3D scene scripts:
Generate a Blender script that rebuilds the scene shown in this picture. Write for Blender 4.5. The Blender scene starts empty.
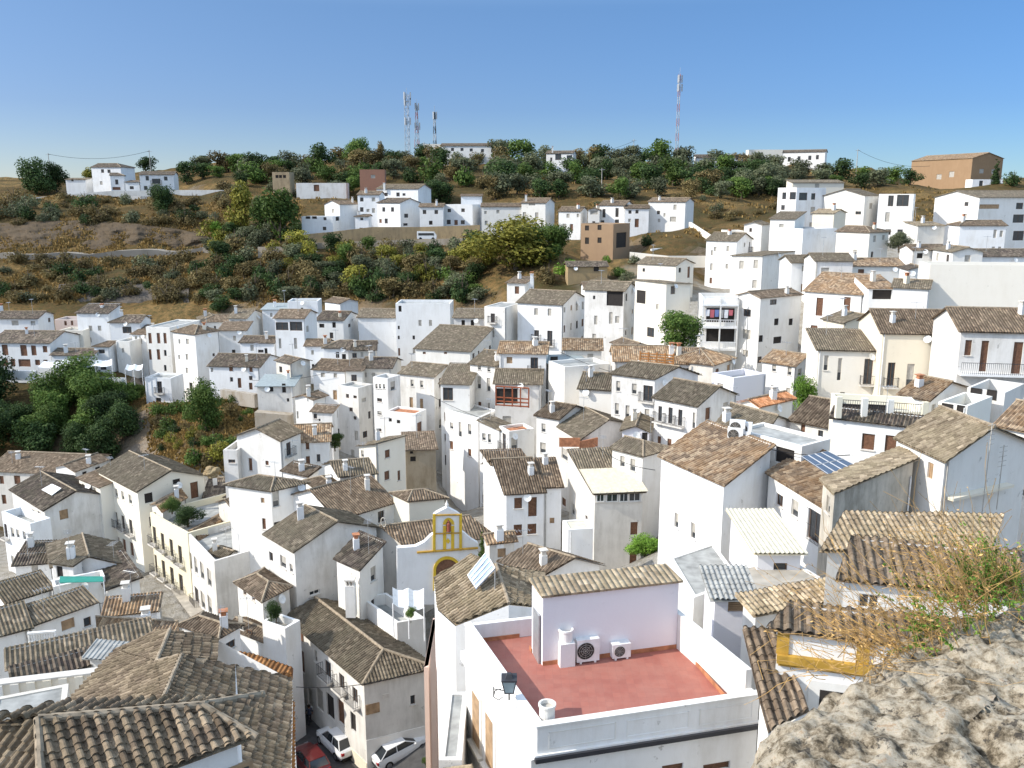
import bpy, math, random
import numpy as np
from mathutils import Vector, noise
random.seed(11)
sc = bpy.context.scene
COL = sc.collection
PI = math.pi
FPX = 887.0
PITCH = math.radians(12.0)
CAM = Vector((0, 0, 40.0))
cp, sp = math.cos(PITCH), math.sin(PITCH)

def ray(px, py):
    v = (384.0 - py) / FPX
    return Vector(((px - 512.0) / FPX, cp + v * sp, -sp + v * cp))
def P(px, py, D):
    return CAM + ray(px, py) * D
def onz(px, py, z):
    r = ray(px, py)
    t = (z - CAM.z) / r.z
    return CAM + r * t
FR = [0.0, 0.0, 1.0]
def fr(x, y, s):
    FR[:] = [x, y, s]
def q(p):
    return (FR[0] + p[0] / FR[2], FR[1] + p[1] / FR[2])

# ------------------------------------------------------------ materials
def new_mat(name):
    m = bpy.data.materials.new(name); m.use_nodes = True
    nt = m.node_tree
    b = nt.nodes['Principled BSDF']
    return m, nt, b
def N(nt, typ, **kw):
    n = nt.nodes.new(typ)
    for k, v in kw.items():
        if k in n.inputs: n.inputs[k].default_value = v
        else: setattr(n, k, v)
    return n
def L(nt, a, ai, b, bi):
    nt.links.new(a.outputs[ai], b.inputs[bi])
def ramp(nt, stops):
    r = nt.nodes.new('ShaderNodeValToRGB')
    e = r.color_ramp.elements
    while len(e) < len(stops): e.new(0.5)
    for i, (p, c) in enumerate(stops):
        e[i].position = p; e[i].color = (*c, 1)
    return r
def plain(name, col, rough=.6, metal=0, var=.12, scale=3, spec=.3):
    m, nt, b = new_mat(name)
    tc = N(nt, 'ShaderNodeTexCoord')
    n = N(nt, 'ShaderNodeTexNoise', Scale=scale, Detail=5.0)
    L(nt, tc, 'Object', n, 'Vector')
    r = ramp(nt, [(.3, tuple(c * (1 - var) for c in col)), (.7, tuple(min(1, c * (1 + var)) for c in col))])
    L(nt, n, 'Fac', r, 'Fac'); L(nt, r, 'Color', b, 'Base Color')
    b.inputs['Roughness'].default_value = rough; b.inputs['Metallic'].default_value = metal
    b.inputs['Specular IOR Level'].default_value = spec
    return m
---
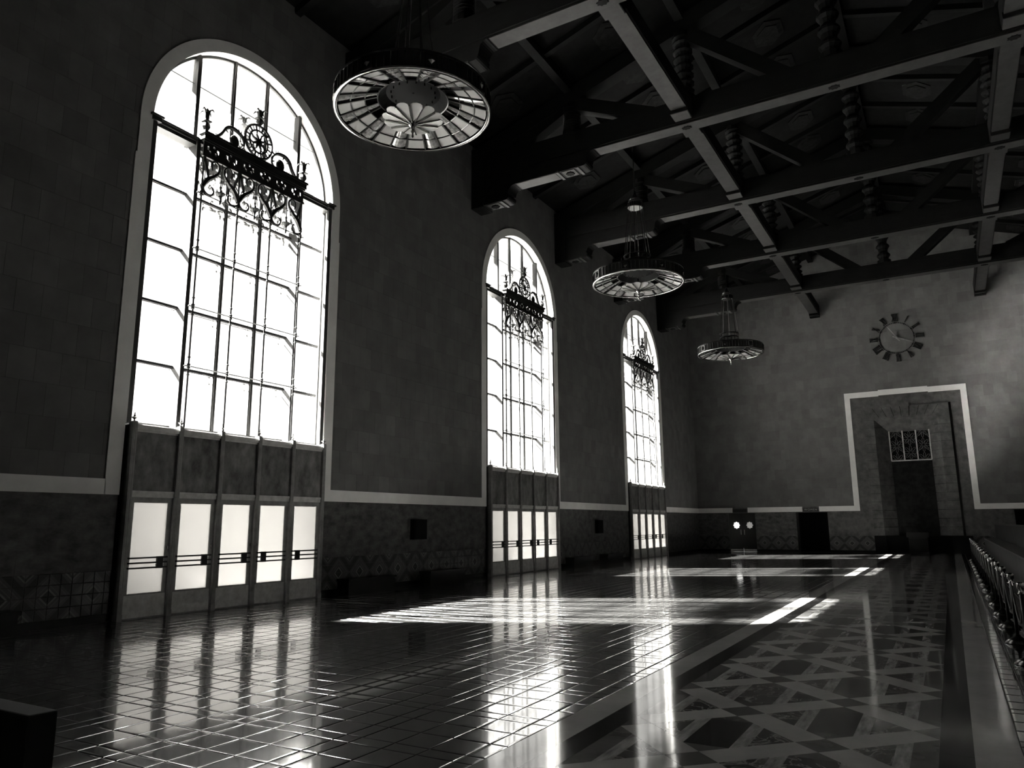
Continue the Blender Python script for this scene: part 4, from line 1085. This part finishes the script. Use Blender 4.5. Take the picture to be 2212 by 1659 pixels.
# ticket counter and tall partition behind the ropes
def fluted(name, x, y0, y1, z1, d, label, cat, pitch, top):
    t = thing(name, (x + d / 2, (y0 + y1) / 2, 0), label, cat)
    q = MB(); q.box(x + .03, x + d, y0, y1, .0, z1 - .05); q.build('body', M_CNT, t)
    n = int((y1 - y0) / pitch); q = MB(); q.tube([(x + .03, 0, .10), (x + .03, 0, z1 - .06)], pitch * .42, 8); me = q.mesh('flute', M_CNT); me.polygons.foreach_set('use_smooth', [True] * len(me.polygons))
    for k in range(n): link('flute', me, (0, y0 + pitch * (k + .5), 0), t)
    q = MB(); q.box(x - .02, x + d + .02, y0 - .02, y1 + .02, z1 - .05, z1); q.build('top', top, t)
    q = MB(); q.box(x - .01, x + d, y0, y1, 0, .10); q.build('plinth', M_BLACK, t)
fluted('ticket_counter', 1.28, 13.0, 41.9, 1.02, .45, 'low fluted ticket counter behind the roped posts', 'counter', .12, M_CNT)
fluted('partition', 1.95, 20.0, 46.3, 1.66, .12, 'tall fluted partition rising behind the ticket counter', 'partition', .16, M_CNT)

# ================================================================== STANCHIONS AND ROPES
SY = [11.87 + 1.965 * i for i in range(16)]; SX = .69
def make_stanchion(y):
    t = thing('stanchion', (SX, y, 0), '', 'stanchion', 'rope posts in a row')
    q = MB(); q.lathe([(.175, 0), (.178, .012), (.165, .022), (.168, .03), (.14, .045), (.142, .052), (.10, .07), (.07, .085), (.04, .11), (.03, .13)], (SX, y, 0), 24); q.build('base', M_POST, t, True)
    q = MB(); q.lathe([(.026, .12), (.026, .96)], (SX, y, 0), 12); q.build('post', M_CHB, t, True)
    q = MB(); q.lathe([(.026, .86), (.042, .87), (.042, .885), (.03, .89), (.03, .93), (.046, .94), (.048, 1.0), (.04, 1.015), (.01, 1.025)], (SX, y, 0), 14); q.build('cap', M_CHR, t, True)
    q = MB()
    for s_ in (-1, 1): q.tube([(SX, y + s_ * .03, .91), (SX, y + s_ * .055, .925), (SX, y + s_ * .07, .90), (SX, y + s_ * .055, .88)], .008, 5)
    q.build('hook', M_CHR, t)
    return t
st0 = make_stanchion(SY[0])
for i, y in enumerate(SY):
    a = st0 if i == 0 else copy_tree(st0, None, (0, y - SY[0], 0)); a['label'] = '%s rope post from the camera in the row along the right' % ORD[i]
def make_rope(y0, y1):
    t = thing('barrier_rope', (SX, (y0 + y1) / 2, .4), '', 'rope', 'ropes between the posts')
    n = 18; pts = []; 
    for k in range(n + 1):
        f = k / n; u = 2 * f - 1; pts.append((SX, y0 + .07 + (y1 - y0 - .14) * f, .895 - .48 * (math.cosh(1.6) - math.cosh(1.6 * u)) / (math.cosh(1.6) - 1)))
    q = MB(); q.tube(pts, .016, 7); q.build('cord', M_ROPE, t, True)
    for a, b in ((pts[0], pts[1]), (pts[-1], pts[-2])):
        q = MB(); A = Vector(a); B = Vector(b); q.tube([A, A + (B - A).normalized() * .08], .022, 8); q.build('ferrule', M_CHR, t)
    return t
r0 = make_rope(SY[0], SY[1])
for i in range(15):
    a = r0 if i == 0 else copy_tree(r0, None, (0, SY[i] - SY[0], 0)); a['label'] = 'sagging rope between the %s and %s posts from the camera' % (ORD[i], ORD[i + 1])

Task to complete
Reproduce only the lines from the one containing "Continue the Blender" through the one containing "fluted('partition', 1.95, 20.0, 46.3, 1.66, .12, 'tall", inclusive of both.

Solution for this exercise
Continue the Blender Python script for this scene: part 4, from line 1085. This part finishes the script. Use Blender 4.5. Take the picture to be 2212 by 1659 pixels.
# ticket counter and tall partition behind the ropes
def fluted(name, x, y0, y1, z1, d, label, cat, pitch, top):
    t = thing(name, (x + d / 2, (y0 + y1) / 2, 0), label, cat)
    q = MB(); q.box(x + .03, x + d, y0, y1, .0, z1 - .05); q.build('body', M_CNT, t)
    n = int((y1 - y0) / pitch); q = MB(); q.tube([(x + .03, 0, .10), (x + .03, 0, z1 - .06)], pitch * .42, 8); me = q.mesh('flute', M_CNT); me.polygons.foreach_set('use_smooth', [True] * len(me.polygons))
    for k in range(n): link('flute', me, (0, y0 + pitch * (k + .5), 0), t)
    q = MB(); q.box(x - .02, x + d + .02, y0 - .02, y1 + .02, z1 - .05, z1); q.build('top', top, t)
    q = MB(); q.box(x - .01, x + d, y0, y1, 0, .10); q.build('plinth', M_BLACK, t)
fluted('ticket_counter', 1.28, 13.0, 41.9, 1.02, .45, 'low fluted ticket counter behind the roped posts', 'counter', .12, M_CNT)
fluted('partition', 1.95, 20.0, 46.3, 1.66, .12, 'tall fluted partition rising behind the ticket counter', 'partition', .16, M_CNT)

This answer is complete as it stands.